Crucially, ING downplayed the rise in services inflation, attributing much of it to temporary factors such as airfares.

“The rise in services inflation was largely airfare-related,” it said, adding that second-round effects have yet to materialise.

As a result, ING expects the Bank of England to remain on hold for now, with current market pricing for tightening seen as excessive.

“We think the BoE will stay on hold… until year-end.”

Lloyds struck a similarly measured tone, highlighting that while inflation rose, it did not exceed expectations.

“There may be some sense of relief… that it wasn’t worse,” the bank said.

The core reading aligned with pre-conflict forecasts, suggesting no immediate broadening of inflation pressures despite the energy shock.

However, services inflation remains a concern for policymakers given its persistence.

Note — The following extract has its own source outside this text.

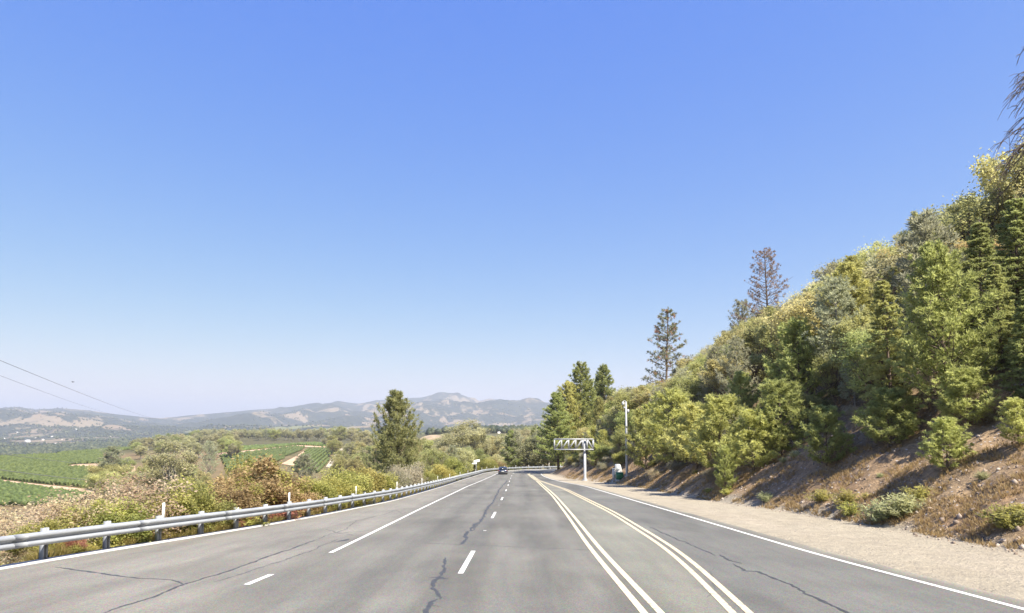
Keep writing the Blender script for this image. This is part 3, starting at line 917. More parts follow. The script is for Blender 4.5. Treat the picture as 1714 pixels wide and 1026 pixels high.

“The main point of concern will be… services inflation,” Lloyds said.

For markets, the takeaway is that while inflation remains above target, it has not shifted the policy outlook decisively in either direction.

Near-term expectations for rate hikes have eased, but sticky domestic inflation and elevated energy costs mean the Bank of England is unlikely to move quickly toward cuts either.

The result is a “higher-for-longer” stance, with policy likely to remain on hold as officials assess whether energy-driven inflation spills more meaningfully into the broader economy.